Un-Weyl-ing the Clifford Hierarchy

TL;DR

This paper investigates the structure of the second and third levels of the Clifford hierarchy using Weyl expansion, revealing new insights into their Pauli support and implications for quantum error correction.

Contribution

It characterizes the Pauli support of second and third level unitaries in the Clifford hierarchy, advancing understanding beyond diagonal cases and supporting the semi-Clifford conjecture.

Findings

Characterized support of Clifford operations on Pauli group.

Identified that third level unitaries commute with at least one Pauli matrix.

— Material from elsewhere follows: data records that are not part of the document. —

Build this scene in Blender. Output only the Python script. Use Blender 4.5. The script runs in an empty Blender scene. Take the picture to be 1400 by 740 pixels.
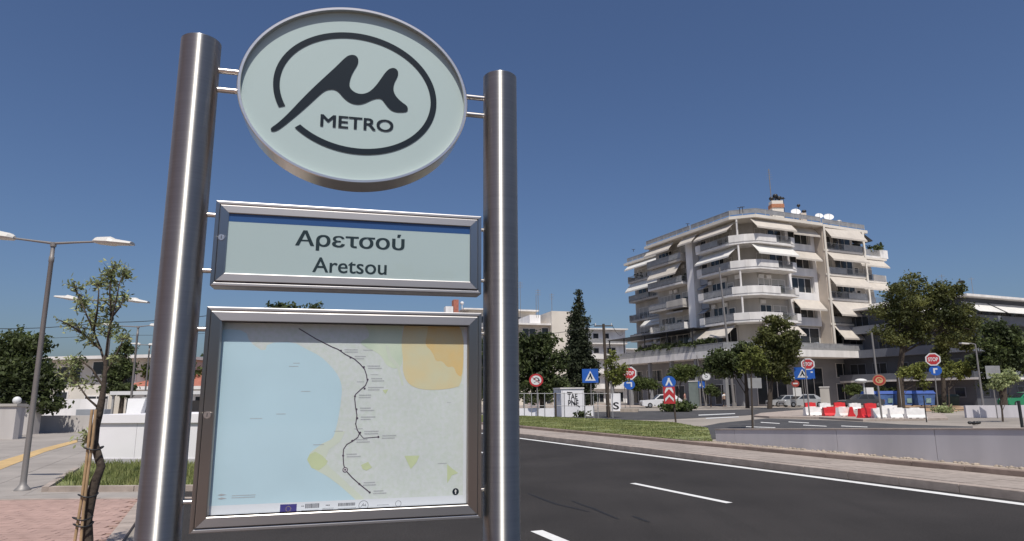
import bpy, bmesh, math, random
from math import sin, cos, pi, radians, sqrt, atan2, degrees
from mathutils import Vector, Matrix
import numpy as np
SC = bpy.context.scene
COL = SC.collection
rnd = random.Random(7)

# ---------------------------------------------------------------- camera
FPX, PITCH, ROLL, EYE = 902.77, radians(10.82), radians(0.43), 1.5
_Y = Vector((0, -sin(PITCH), cos(PITCH))); _F = Vector((0, cos(PITCH), sin(PITCH))); _X = Vector((1, 0, 0))
_R = cos(ROLL)*_X - sin(ROLL)*_Y; _U = sin(ROLL)*_X + cos(ROLL)*_Y
cd = bpy.data.cameras.new('camera'); cam = bpy.data.objects.new('camera', cd); COL.objects.link(cam)
cd.sensor_width = 36; cd.lens = FPX/1400*36; cd.clip_start = 0.05; cd.clip_end = 6000
cam.matrix_world = Matrix(((_R.x, _U.x, -_F.x, 0), (_R.y, _U.y, -_F.y, 0), (_R.z, _U.z, -_F.z, EYE), (0, 0, 0, 1)))
SC.camera = cam
# ---------------------------------------------------------------- light
SUN_EL, SUN_AZ = radians(61), radians(5)          # sun high behind the camera, a little to the right
sdir = Vector((sin(SUN_AZ)*cos(SUN_EL), -cos(SUN_AZ)*cos(SUN_EL), sin(SUN_EL)))
sl = bpy.data.lights.new('sun', 'SUN'); sl.energy = 4.2; sl.angle = radians(0.5); sl.color = (1.0, 0.95, 0.87)
so = bpy.data.objects.new('sun', sl); COL.objects.link(so)
so.rotation_euler = sdir.to_track_quat('Z', 'Y').to_euler()
W = bpy.data.worlds.new('World'); SC.world = W; W.use_nodes = True
nt = W.node_tree; nt.nodes.clear()
sky = nt.nodes.new('ShaderNodeTexSky'); sky.sky_type = 'NISHITA'; sky.sun_disc = False
sky.sun_elevation = SUN_EL; sky.sun_rotation = radians(180) - SUN_AZ
sky.air_density = 1.0; sky.dust_density = 2.1; sky.ozone_density = 7.0; sky.altitude = 50
bg = nt.nodes.new('ShaderNodeBackground'); bg.inputs[1].default_value = 0.088
wo = nt.nodes.new('ShaderNodeOutputWorld')
hs = nt.nodes.new('ShaderNodeHueSaturation'); hs.inputs['Saturation'].default_value = 1.03; hs.inputs['Hue'].default_value = .505
nt.links.new(sky.outputs[0], hs.inputs['Color']); nt.links.new(hs.outputs[0], bg.inputs[0]); nt.links.new(bg.outputs[0], wo.inputs[0])
SC.view_settings.view_transform = 'Standard'; SC.view_settings.look = 'None'
SC.view_settings.exposure = 0.0; SC.view_settings.gamma = 1.0
SC.render.engine = 'CYCLES'; SC.cycles.max_bounces = 6; SC.cycles.transparent_max_bounces = 12

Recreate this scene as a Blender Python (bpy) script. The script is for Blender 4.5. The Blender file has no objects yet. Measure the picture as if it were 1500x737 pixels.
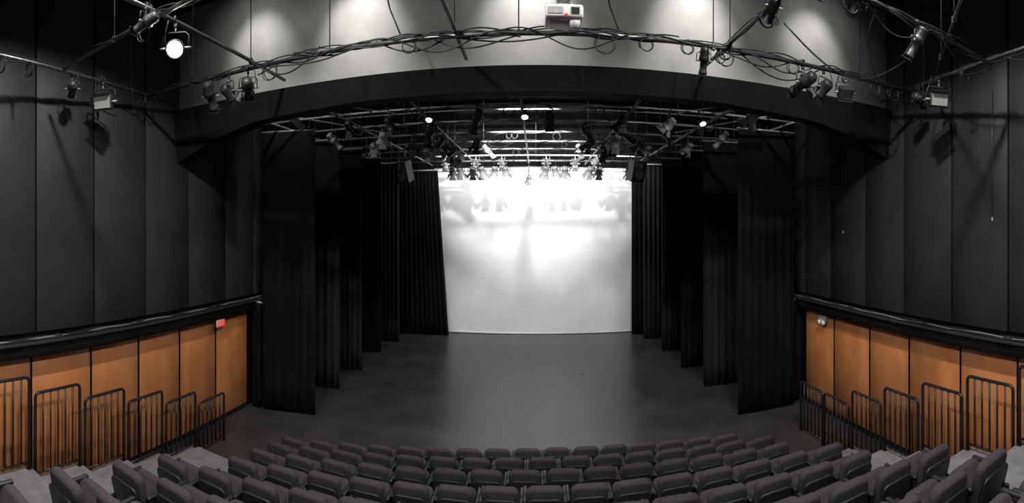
import bpy, bmesh, math, random
from mathutils import Matrix, Vector
random.seed(7)
sc = bpy.context.scene
EYE = 4.9
DL, DR = -7.2, 7.0

# ---------------------------------------------------------------- materials
def mat(name, c1, c2=None, scale=4.0, rough=0.6, metal=0.0, bump=0.0, bscale=60, emis=None, estr=0, spec=0.5, stretch=None, detail=6, rough2=None, coat=0):
    m = bpy.data.materials.new(name); m.use_nodes = True
    nt = m.node_tree; N = nt.nodes; L = nt.links
    b = N['Principled BSDF']
    b.inputs['Roughness'].default_value = rough
    b.inputs['Metallic'].default_value = metal
    b.inputs['Specular IOR Level'].default_value = spec
    tc = N.new('ShaderNodeTexCoord'); mp = N.new('ShaderNodeMapping')
    L.new(tc.outputs['Object'], mp.inputs['Vector'])
    if stretch: mp.inputs['Scale'].default_value = stretch
    nz = N.new('ShaderNodeTexNoise'); nz.inputs['Scale'].default_value = scale; nz.inputs['Detail'].default_value = detail
    L.new(mp.outputs[0], nz.inputs['Vector'])
    cr = N.new('ShaderNodeValToRGB')
    cr.color_ramp.elements[0].position = .3; cr.color_ramp.elements[1].position = .7
    cr.color_ramp.elements[0].color = (*c1, 1); cr.color_ramp.elements[1].color = (*(c2 or c1), 1)
    L.new(nz.outputs['Fac'], cr.inputs['Fac']); L.new(cr.outputs[0], b.inputs['Base Color'])
    if rough2 is not None:
        mr = N.new('ShaderNodeMapRange'); mr.inputs['To Min'].default_value = rough; mr.inputs['To Max'].default_value = rough2
        L.new(nz.outputs['Fac'], mr.inputs['Value']); L.new(mr.outputs[0], b.inputs['Roughness'])
    if bump:
        n2 = N.new('ShaderNodeTexNoise'); n2.inputs['Scale'].default_value = bscale
        L.new(tc.outputs['Object'], n2.inputs['Vector'])
        bp = N.new('ShaderNodeBump'); bp.inputs['Strength'].default_value = bump; bp.inputs['Distance'].default_value = .01
        L.new(n2.outputs['Fac'], bp.inputs['Height']); L.new(bp.outputs[0], b.inputs['Normal'])
    if emis:
        b.inputs['Emission Color'].default_value = (*emis, 1); b.inputs['Emission Strength'].default_value = estr
    return m
M = {}
M['blackwall'] = mat('black_painted_panel', (.032,.032,.033), (.045,.045,.046), 1.2, .6, bump=.15, bscale=35, spec=.3)
M['seam'] = mat('panel_gap_black', (.003,.003,.003), rough=.9, spec=.1)
M['wood'] = mat('orange_wood_panel', (.52,.185,.060), (.68,.27,.098), 2.2, .42, bump=.05, stretch=(1.5,1.5,.5), spec=.4)
M['plaster'] = mat('grey_plaster', (.18,.18,.176), (.27,.27,.264), 1.5, .8, bump=.35, bscale=14)
M['beam'] = mat('black_beam', (.008,.0075,.0075), (.012,.0115,.0115), 2, .9, spec=.1)
M['black'] = mat('matt_black', (.008,.008,.008), (.012,.012,.012), 2, .9, spec=.15)
M['floor'] = mat('stage_floor_black_vinyl', (.034,.031,.034), (.058,.053,.057), 1.1, .22, bump=.05, bscale=8, rough2=.38, detail=9)
M['carpet'] = mat('riser_carpet_dark', (.02,.019,.021), (.035,.033,.036), 30, .95, spec=.1)
M['step'] = mat('aisle_step_grey', (.18,.18,.19), (.28,.28,.29), 5, .7, bump=.1)
M['curtain'] = mat('black_velour', (.0068,.0068,.0080), (.011,.011,.0128), 8, .95, spec=.08, stretch=(1,1,.1))
M['curtain2'] = mat('black_velour_lit', (.018,.0165,.0195), (.027,.0245,.029), 8, .95, spec=.12, stretch=(1,1,.1))  # lighter copy of the velour, the lit look is put into the colour
M['cyc'] = mat('white_cyclorama_cloth', (.76,.76,.77), (.86,.86,.86), .8, .9, spec=.1)
M['pipe'] = mat('steel_pipe', (.10,.10,.10), (.20,.20,.195), 12, .38, .8)
M['pipe_st'] = mat('grey_grid_pipe', (.30,.30,.30), (.50,.50,.49), 6, .4, .3)
M['pipe_bk'] = mat('black_steel_tube', (.010,.010,.011), (.016,.016,.017), 12, .35, spec=.6)
M['fix'] = mat('black_fixture', (.02,.02,.021), (.035,.035,.036), 12, .45)
M['fixg'] = mat('grey_fixture', (.38,.38,.39), (.50,.50,.51), 12, .4)
M['lens'] = mat('glass_lens', (.10,.11,.12), (.14,.15,.16), 3, .08, spec=.9)
M['lamp'] = mat('lit_lamp', (1,1,1), emis=(1,.97,.9), estr=80)
M['lampdim'] = mat('frosted_lens', (.3,.3,.3), emis=(1,.97,.92), estr=.04)
M['cable'] = mat('black_cable', (.012,.012,.012), (.02,.02,.02), 8, .5)
M['fabric'] = mat('seat_fabric_grey', (.036,.031,.038), (.068,.060,.070), 90, .85, bump=.4, bscale=400, spec=.3)
M['shell'] = mat('seat_shell_black', (.014,.013,.015), (.022,.020,.023), 20, .5)
M['arm'] = mat('armrest_black', (.018,.017,.019), (.026,.024,.027), 20, .45)
M['white'] = mat('white_plastic', (.72,.72,.72), (.78,.78,.78), 5, .4)
M['red'] = mat('exit_red', (.7,.03,.02), emis=(1,.05,.03), estr=.6)
M['metal_grey'] = mat('galvanised', (.30,.30,.31), (.42,.42,.43), 6, .4, .5)
M['ceil'] = mat('black_ceiling', (.006,.006,.006), (.010,.010,.010), 2, .95, spec=.1)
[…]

Supported the generalized semi-Clifford conjecture.

Abstract

The teleportation model of quantum computation introduced by Gottesman and Chuang (1999) motivated the development of the Clifford hierarchy. Despite its intrinsic value for quantum computing, the widespread use of magic state distillation, which is closely related to this model, emphasizes the importance of comprehending the hierarchy. There is currently a limited understanding of the structure of this hierarchy, apart from the case of diagonal unitaries (Cui et al., 2017; Rengaswamy et al. 2019). We explore the structure of the second and third levels of the hierarchy, the first level being the ubiquitous Pauli group, via the Weyl (i.e., Pauli) expansion of unitaries at these levels. In particular, we characterize the support of the standard Clifford operations on the Pauli group. Since conjugation of a Pauli by a third level unitary produces traceless Hermitian Cliffords, we characterize their Pauli support as well. Semi-Clifford unitaries are known to have ancilla savings in the teleportation model, and we explore their Pauli support via symplectic transvections. Finally, we show that, up to multiplication by a Clifford, every third level unitary commutes with at least one Pauli matrix. This can be used inductively to show that, up to a multiplication by a Clifford, every third level unitary is supported on a maximal commutative subgroup of the Pauli group. Additionally, it can be easily seen that the latter implies the generalized semi-Clifford conjecture, proven by Beigi and Shor (2010). We discuss potential applications in quantum error correction and the design of flag gadgets.